Staying a step ahead of internet-related child sexual abuse

The internet has doubtlessly opened up all sorts of new opportunities for children and young people that simply didn't exist 20 years ago - but inevitably, the flipside of this is that it has also exposed them to new dangers from which they need to be protected.

Perhaps the most troubling of these threats is that of child sexual abuse. Due to the open yet private nature of online communication, it can be easy for vulnerable children to fall prey to grooming or other forms of abuse without their parents or adult caregivers being aware of what's happening, or of what kind of danger might be present.

Due to the serious nature of this type of child abuse, the government is conducting research and taking several steps to try and make children safer online, and to give adults better insight into the scale and reality of the problem. However, there are also plenty of steps that those responsible for young people can take immediately to help prepare them for the dangers that exist in cyberspace.

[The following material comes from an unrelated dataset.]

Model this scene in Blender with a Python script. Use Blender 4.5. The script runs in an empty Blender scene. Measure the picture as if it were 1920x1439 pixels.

Gaining a better understanding of the issue

The Research Project at the Independent Inquiry into Child Sexual Abuse (IICSA) recently launched a rapid evidence assessment to try to get a better handle on the degree to which online-facilitated child sexual abuse has become a prevalent problem in the UK.

The review is intended to assess the various measures that are available for quantifying the scale of the issue, including the number of identified perpetrators, victims and offences, as well as the volume of child sexual abuse material circulating online.

A number of different sources are set to be considered - including crime statistics, data held by law enforcement and partners such as the Internet Watch Foundation, survey findings and academic research - with the aim of determining how this information can inform future UK policy and practice when it comes to cracking down on internet abuse of vulnerable youngsters.

What actions can adults take now?

It will take several months for this assessment to be carried out, but, in the meantime, there are a number of steps that adults responsible for children can take immediately to guarantee the online safety of the young people in their charge.

The most important element of this is making sure that adults - whether they be parents, teachers, social workers or professional carers - are able to have frank and open conversations with children about their internet usage, during which they can discuss the potential risks and set reasonable limitations on how long children should spend online, and what kind of content they should be accessing.

Key topics of conversation should include the implications of sharing personal data or images online, the precautions that should be taken when forming connections via social media, and the right way for children to react if they receive a threatening or inappropriate message. Adults and kids should also familiarise themselves with the safety and privacy tools offered by major websites and online services, as this will ensure that neither group feels like they're in the dark about how to stay safe when interacting online.